Building Thermal Management: Adaptive and learning control for human comfort and energy efficiency

building HVAC control
Introduction: 

The project takes a holistic approach to develop a framework for unified control of commercial and institutional buildings that reduces overall energy consumption through human mediation.  The framework consists of multiple components: sensor networks deployed in buildings that will monitor and measure various parameters, e.g., energy, lighting, temperature, humidity, etc. that lead to efficient models; software components that allow human occupants to interact and provide feedback; and actuation outcomes that allow control of building components, such as heating, cooling, airflow and lighting sub-systems and optimize these controls jointly. The novel aspect of this effort is that it combines the following elements in the feedback control of building energy systems: (i) Forecasting of external variables such as energy pricing, energy demand, and weather, as can be determined from the smart grid or the web; (ii) Predicting internal variables such as occupancy, user comfort preferences, and state variables as obtained from predictive dynamic models; (iii) Extracting and then exploiting pattern repetition (daily, weekly, and yearly cycles in temperature, occupancy, usage etc.) in a computationally efficient fashion, an (iv) Incorporating human and psychological factors in the model, by obtaining and processing human-in-the-loop feedback effectively. Through the design of the right human-machine interfaces, creating appropriate incentives for human participation, effective feedback collection, and integrated processing of sensory measurements (obtained from an in-building sensing network) and human inputs, the project aims at providing a by-demand comfort level that is mediated by end-users through their personal communication "apps". This approach differs significantly from the current research and practices of modeling, controlling and optimizing building energy sub-systems in isolation, and providing by-default comfort level everywhere in the building independent of occupancy level and demand level.

Focus Area: 
smart building
thermo-fluid systems
Description: 

This Sustainable Energy Pathways program project laid the foundation for human-mediation in buildings, where the occupants of the building and their preferences drive the indoor environment control systems. The objective of the grant was to create the enabling technologies that move away from the paradigm of a “building manager” driving decision making in a building to a shared decision making system where the users, through consensus, can provide input to the building management system. In order to realize such a system, we developed the following: (a) human comfort models (specifically, temperature humidity models), (b) mechanisms for enabling smooth human-building interactions (through a user interface on a personal device such as a tablet or a cellphone), and (c) algorithms that can synthesize data from sensors as well as user input and preferences to balance the comfort requirements of all the occupants of the indoor space, while minimizing energy use.

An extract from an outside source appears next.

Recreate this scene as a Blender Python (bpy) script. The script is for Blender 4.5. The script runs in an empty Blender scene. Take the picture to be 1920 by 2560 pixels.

As part of this research project, we demonstrated that fusion of data from sensors, information from models, and user preferences can deliver comfortable and energy efficient solutions for multi-user multi-zone systems. We also designed algorithms that use historical data collected from buildings in conjunction with weather forecasts, predicted use (i.e. occupancy schedules) and approximate building models to improve indoor environment quality and energy efficiency in the built environment. We also validated these learning algorithms a scaled test bed to illustrate the performance improvement. In addition to outreach activities across the university campus, this project also launched a start up to commercialize the technologies developed as part of this grant.